Figure Is Doubling Humanoid Robot Shipments Every Month. The Production Problem Just Got Interesting.
CEO Brett Adcock shared data showing monthly doubling for three months. BotQ facility can produce 12,000 per year. Cost down 90% from Figure 02.
Something is shifting at Figure. The American humanoid robot company shipped approximately 150 units in all of 2025. In the last three months, it has been doubling shipments every month.
CEO Brett Adcock shared production data on Threads this week showing the doubling pattern. The chart includes no Y-axis numbers, but Forbes' John Koetsier worked backward from Omdia's 2025 estimate of 150 total shipments and calculated the likely trajectory: roughly 60 units in February, 120 in March, and 240 in April.
Those are small numbers. But the curve is the point.
Why It Matters
Three things make this significant. First, these are high-end humanoid robots, not the $5,000 toys or $20,000 low-end machines that make up a portion of China's production numbers. Figure 03 features cameras in each hand, fingertip tactile sensors sensitive enough to detect forces as light as 3 grams, and an upgraded main camera system. At launch it could handle domestic tasks like folding clothes and loading dishwashers.
Second, Figure 03 achieved a 90% component cost reduction compared to Figure 02. That is the kind of cost decline that makes consumer-scale deployment possible, and it happened in one generation.

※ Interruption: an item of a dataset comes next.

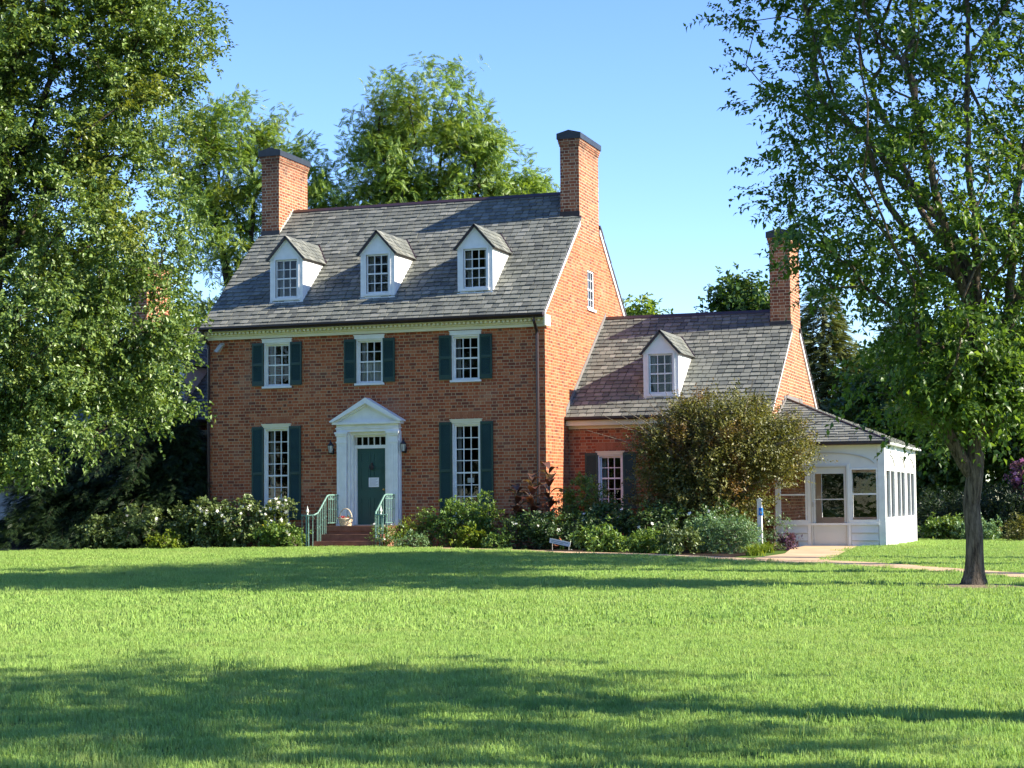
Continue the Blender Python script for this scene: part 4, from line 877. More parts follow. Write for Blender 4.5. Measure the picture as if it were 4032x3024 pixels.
tree('oak_tree', 'large leafy oak with patches of yellowing leaves beside the house end', 'tree', b2, [q(-2.5, .5, 1.5), q(-2.1, .4, 3.4), q(-1.2, .1, 5.2), q(-.8, .1, 8), q(-.6, 0, 12), q(-.5, 0, 15)], bl, 1250, 19, 9, .40, quad_leaf(.108, .070, .25, .15), L_oak, B_dark, .006, .36, .55, jit=.2,
     limbs=[[q(-.95, .1, 4.6), q(-.2, -.3, 5.6), q(.9, -.5, 6.6)], [q(-.9, .1, 6.5), q(.3, .2, 8.2), q(1.6, .3, 9.6)], [q(-.8, .1, 8), q(.5, -.3, 11), q(1.9, 0, 13)], [q(-.9, 0, 6), q(-2.2, -.2, 7.4), q(-3.6, 0, 8.6)], [q(-.7, 0, 9), q(-2, .2, 11.5), q(-3.5, .3, 13)]])
# dark conifer under it, against the wing
def conifer(name, label, base, H, R, n, lmat, fr, seed, zlo=.3, nl=34, sweep=.25, group=None, gap=1.):
    o = thing(name, label, 'tree', base, group); rn = np.random.default_rng(seed); base = np.array(base); m = MB(); P, A, Nn = [], [], []
    m.tube([base - (0, 0, .2), base + (0, 0, H * .5), base + (0, 0, H * .97)], [.02 * H + .04, .012 * H + .02, .012], 7)
    for k in range(n):
        t_ = (k + rn.random()) / n; z = zlo + (H - zlo) * t_ ** 1.15; L = R * (1 - ((z - zlo) / (H - zlo)) ** 1.2) ** .85 * rn.uniform(.7, 1.12) + .2; a = k * 2.39996 + rn.uniform(-.4, .4)
        d = np.array([math.cos(a), math.sin(a), 0]); s0 = base + (0, 0, z); pts = [s0 + d * L * u + np.array([0, 0, .16 * L * u - sweep * 1.6 * L * u * u]) for u in (0, .35, .7, 1)]
        m.tube(pts, [.018 + .006 * L, .014, .009, .004], 4, False)
        cnt = max(4, int(nl * L / R)); u = rn.uniform(.12, 1, cnt) ** .75; pp = s0 + d * (L * u)[:, None] + np.c_[np.zeros(cnt), np.zeros(cnt), .16 * L * u - sweep * 1.6 * L * u * u]
        sd_ = np.cross(d, (0, 0, 1.)); sg = rn.choice([-1., 1.], cnt)[:, None]; w_ = (rn.uniform(.0, .32, cnt) * L * (1.05 - u))[:, None]
        pp = pp + sd_ * sg * w_ + rn.normal(size=(cnt, 3)) * (.05, .05, .07)
        P.append(pp); A.append(d * rn.uniform(.5, 1.1, cnt)[:, None] + sd_ * sg * .7 + rn.normal(size=(cnt, 3)) * .2 - (0, 0, .15)); Nn.append(np.array([[0, 0, 1.]]) + rn.normal(size=(cnt, 3)) * .35)
    m.build('trunk', B_dark, o); leaves('crown', lmat, o, fr, np.concatenate(P), np.concatenate(A), np.concatenate(Nn), .65, 1.3); return o
hem = frond(.22, 7, .065, .016, .3, .95)
conifer('hemlock_tree', 'dark drooping hemlock below the oak, tallest of the dark evergreens', (-13.2, .5, -.42), 6.3, 3.3, 230, L_dark, hem, 3, .1, 200)
conifer('hemlock_tree', 'dark low hemlock with feathery tips next to the rose hedge', (-11.9, .3, -.40), 4.2, 1.75, 130, L_dark, hem, 4, .1, 120)
conifer('hemlock_tree', 'dark broad hemlock at the lawn edge in front of the hut', (-15.9, -.2, -.45), 3.6, 2.2, 140, L_dark, hem, 5, .6, 150)
conifer('hemlock_tree', 'dark hemlock with bare lower trunk overhanging the white hut', (-18.3, -1.0, -.5), 6.0, 2.4, 150, L_dark, hem, 6, 2.3, 150)
# walnuts behind the house
fw = frond(.29, 6, .10, .046, .2, 1.0)
b = (-17.4, 15.2, -.4); q = lambda r, f, z: loc(b, r, f, z)
tree('walnut_tree', 'tall walnut with drooping compound leaves behind the taller dark capped chimney by the oak', 'tree', b, [q(0, 0, 4), q(-.1, 0, 8), q(.1, 0, 11), q(.3, 0, 14)], [(*q(-.6, 0, 15.3), 2.3, 2.6, 2.4), (*q(1.6, 0, 14.2), 1.6, 2, 1.8), (*q(-1.6, 0, 12.2), 1.8, 2.2, 1.9), (*q(.9, .4, 11.3), 1.9, 2.2, 2.2), (*q(-.5, 0, 8.5), 1.9, 2.2, 2.0), (*q(1.8, .5, 8), 1.6, 2, 2.2), (*q(-2.6, 0, 15), 1.6, 2, 2)], 330, 10, 5, .42, fw, L_wal, B_dark, .009, .34, .4, droop=.2, up=.35,
     limbs=[[q(0, 0, 7), q(-.8, 0, 10), q(-1.4, 0, 13), q(-1.9, 0, 15)], [q(0, 0, 8), q(1.0, 0, 11), q(1.6, 0, 14)]])
b = (-10.6, 17.4, -.4); q = lambda r, f, z: loc(b, r, f, z)
tree('walnut_tree', 'tall walnut with open rounded crown rising above the middle of the ridge', 'tree', b, [q(-.2, 0, 5), q(-.1, 0, 9), q(.2, 0, 12.5), q(.3, 0, 15.5)], [(*q(.2, 0, 16.6), 2.5, 2.5, 2.0), (*q(-1.0, 0, 14.6), 2.0, 2.4, 1.6), (*q(2.0, 0, 14.9), 1.9, 2.2, 1.5), (*q(3.3, 0, 13.4), 1.35, 1.7, 1.2), (*q(.7, 0, 13), 2.6, 2.6, 1.5), (*q(-3.0, 0, 13.1), 1.9, 2, 1.4), (*q(-2.4, 0, 11.4), 1.8, 2, 1.5), (*q(4.0, 0, 13.0), 1.3, 1.5, 1.1), (*q(2.6, 0, 12.2), 1.8, 2, 1.2), (*q(-1.6, 0, 15.8), 1.4, 1.6, 1.2), (*q(1.8, 0, 11.5), 2.2, 2.2, 1.2)], 430, 10, 5, .42, fw, L_wal, B_dark, .009, .36, .4, droop=.2, up=.35,
     limbs=[[q(-.2, 0, 10), q(-1.8, 0, 12.2), q(-3.0, 0, 13.2)], [q(0, 0, 10.5), q(1.5, 0, 12.6), q(3.0, 0, 13.6)], [q(.1, 0, 12), q(-.7, 0, 14.2), q(-1.0, 0, 16)]])
# trees far behind the roofs and to the right of the house
lw = quad_leaf(.26, .16, .25, .15)
def far_tree(label, base, rx, zc, rz, n, lm=None, group=None, trunkr=.22, name='woodland_tree', tm=None, seedb=4, sc=1.):
    b = tuple(base); q = lambda r, f, z: loc(b, r, f, z); bl = [(*q(0, 0, zc), rx * .8, rx * .8, rz)]
    for k in range(seedb): a = rng.uniform(0, 6.28); bl.append((*q(rx * .55 * math.cos(a), rx * .5 * math.sin(a), zc + rz * rng.uniform(-.6, .5)), rx * .5, rx * .5, rz * .5))
    return tree(name, label, 'tree', b, [q(0, 0, (zc + b[2]) / 2), q(.1, 0, zc + rz * .4)], bl, n, 7, 6, .55, tm or lw, lm or L_mix, B_dark, .009, trunkr, .5, group, jit=.3)
far_tree('bright green treetop peeping over the wing roof beside the main gable', (-5.8, 33.4, -.6), 1.7, 8.7, 1.7, 70, L_wal)
far_tree('grey green treetop against the sky next to the slimmer wing chimney', (-1.2, 34.8, -.6), 2.2, 9.3, 2.4, 170, L_gry if False else L_mix)
cedf = frond(.5, 9, .15, .035, .1, .6)
conifer('cedar_tree', 'tall olive cedar rising behind the wing chimney', (3.9, 26.2, -.7), 10.6, 2.4, 230, L_ced, cedf, 11, 1, 75, -.15)
conifer('cedar_tree', 'shaggy dark cedar between the sunroom roof and the lawn tree', (7.4, 24.5, -.7), 9.2, 2.7, 230, L_ced, cedf, 12, .6, 75, -.1)
conifer('cedar_tree', 'low olive cedar just behind the wing gable and sunroom roof', (4.6, 20.5, -.7), 5.6, 1.7, 110, L_ced, cedf, 13, .5, 40, -.15)
far_tree('dark broadleaf tree behind the sunroom roof hip', (7.6, 19.5, -.7), 2.4, 4.2, 2.9, 200)
far_tree('dark broadleaf tree behind the lawn tree trunk', (10.6, 20.5, -.7), 2.6, 4.6, 3.3, 220)
far_tree('dark broadleaf tree at the frame edge beyond the pink blossoms', (13.9, 21.5, -.7), 2.6, 4.8, 3.4, 200)
far_tree('bushy tree filling the gap between two cedars far behind', (5.9, 31, -.8), 2.6, 5.0, 3.2, 170)
far_tree('distant wood edge tree beyond the dark broadleaf trees', (12.5, 33, -.8), 3.6, 5.2, 3.8, 200)
far_tree('dark broadleaf tree between the sunroom corner and the trunk', (9.2, 17.5, -.7), 2.2, 3.0, 2.5, 190)
far_tree('dark broadleaf tree filling the corner behind the pink blossoms', (13.2, 18.2, -.7), 2.4, 3.2, 2.8, 220)
far_tree('distant leafy tree low behind the house corner and oak', (-24, 16, -.6), 4.0, 6.5, 5.5, 300)
far_tree('leafy tree behind the hut under the oak', (-21.5, 9, -.6), 3.2, 3.8, 3.6, 240)
far_tree('leafy tree seen through gaps of the oak crown', (-30, 22, -.6), 4.5, 9, 6, 260)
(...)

Third, Figure now believes it has a platform capable enough to scale. This is arguably the hardest decision for a humanoid robotics company. Scale too early and you burn cash while disappointing customers. Scale too late and competitors capture market share you cannot reclaim. Figure has made the call.
The Production Facility
Figure's BotQ production facility is rated for up to 12,000 units per year. That is not the 'millions' Adcock has talked about targeting long-term, but it represents a serious step up from the garage-scale numbers of 2025. If the monthly doubling continued for just two or three more months, the facility would start to feel the pressure.
The China Gap
For context: Agibot shipped 5,000 humanoid robots in three months. Bessemer Venture Partners reported that 90% of the world's humanoid robots came from China in 2025. The entire global humanoid market shipped under 14,000 units last year. Figure is still behind by a wide margin.
But the nature of exponential curves is that they look irrelevant until they are not. If Figure genuinely continues doubling monthly, it hits 1,000 units per month by late summer. At that point the gap with Chinese competitors stops looking permanent and starts looking like a phase delay.
The BMW Validation
Figure's production ramp coincides with real customer traction. Figure 02 robots helped build over 30,000 BMW X3s at Spartanburg, South Carolina, and the partnership has expanded to BMW's Leipzig EV production line. That is not a demo. That is a production deployment at one of the world's most demanding automakers.
Omdia forecasts the broader humanoid robot market will nearly double each year for the next decade, reaching 2.6 million annual units by 2035. To get there, manufacturers need to figure out how to produce at scale without sacrificing quality. Figure's $39 billion valuation depends on proving it can.
The doubling pattern is the claim. The next six months are the test.